To solve this problem, a numerical method is provided. For this, it is convenient to write the temperature at a given time \(t\) at the \(i\)^th node as \(u_i(t)\). Given the temperature at all nodes at the current time, the temperature after some small increment in time, \(\Delta t\), is given by:

\[u_i(t+\Delta t)=u_i(t)+\frac{1}{2}\Big[ u_{i+1}(t)-2u_{i}(t)+u_{i-1}(t) \Big]\]

where \(\Delta t=\frac{1}{2}(\Delta x)^2\).

Therefore, in pseudo-code form, the general problem structure for simulating this system is:

Determine constants and calculate location of nodes \(x\)
\(t = 0\), specify initial conditions \(u_i(0)\) to all nodes
WHILE suitable stopping criteria not met DO

Increment time level, \(t = t + \Delta t\)

Specify temperature at boundaries: \(u_1(t)\), \(u_N(t)\)
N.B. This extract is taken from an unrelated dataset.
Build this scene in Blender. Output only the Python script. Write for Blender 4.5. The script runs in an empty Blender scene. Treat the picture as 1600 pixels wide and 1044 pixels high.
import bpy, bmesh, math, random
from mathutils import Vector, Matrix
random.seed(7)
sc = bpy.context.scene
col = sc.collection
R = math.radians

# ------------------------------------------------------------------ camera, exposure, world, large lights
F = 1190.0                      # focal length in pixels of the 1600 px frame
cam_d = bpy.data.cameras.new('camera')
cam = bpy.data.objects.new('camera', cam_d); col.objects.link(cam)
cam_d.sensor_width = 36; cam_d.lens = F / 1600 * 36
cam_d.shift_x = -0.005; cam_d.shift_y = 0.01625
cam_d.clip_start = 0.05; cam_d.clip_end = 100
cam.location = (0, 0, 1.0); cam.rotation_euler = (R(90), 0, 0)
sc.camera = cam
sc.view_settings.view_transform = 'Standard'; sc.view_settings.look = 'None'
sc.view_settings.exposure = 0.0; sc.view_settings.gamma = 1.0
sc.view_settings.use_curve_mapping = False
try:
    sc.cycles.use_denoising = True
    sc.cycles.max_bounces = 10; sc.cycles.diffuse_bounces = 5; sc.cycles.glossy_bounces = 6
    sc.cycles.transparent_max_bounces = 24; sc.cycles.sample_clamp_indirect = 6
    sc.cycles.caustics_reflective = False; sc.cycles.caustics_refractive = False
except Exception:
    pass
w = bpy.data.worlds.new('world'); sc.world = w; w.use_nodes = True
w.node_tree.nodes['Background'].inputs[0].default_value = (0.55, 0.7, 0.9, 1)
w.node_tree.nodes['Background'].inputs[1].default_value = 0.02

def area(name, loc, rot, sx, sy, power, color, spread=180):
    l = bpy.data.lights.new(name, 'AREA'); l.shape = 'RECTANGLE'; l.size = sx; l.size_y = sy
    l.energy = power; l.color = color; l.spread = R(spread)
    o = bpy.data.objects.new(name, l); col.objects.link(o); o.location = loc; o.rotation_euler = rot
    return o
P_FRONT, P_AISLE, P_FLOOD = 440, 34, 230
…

Calculate temperature at next time level for remaining nodes \(u_i(t+\Delta t)\) using numerical scheme

END WHILE

The Task

Write a code to simulate how temperature in the rod varies with time. The code should:
- define the number of elements to discretise the rod into
- define the initial condition of the rod (e.g. the temperature at each node) as an array
- define the boundary conditions for each end of the rod
Using your code, simulate a system in which the rod is initially at a uniform temperature of 2 units. But the ends of the rod are held at a constant lower temperature of 1 unit.
- Ensure you choose a suitable discretisation of time and space
- How long does the rod take to settle to a constant temperate (i.e. when the average temperature stops changing to within 0.01 of a unit)?
Simulate these other systems
- Linear initial temperature, then bringing the cool end to a high fixed temperature
- Constant initial temperature, then having one end hot and the other cool
- Constant initial temperature of zero, one boundary is constant at zero, the other varies according to the function
  \[u_b(t) = sin(2 \pi f t)\]
  where f is the frequency of the oscillation in Hertz. plot the evolution of the temperature with time for different frequencies.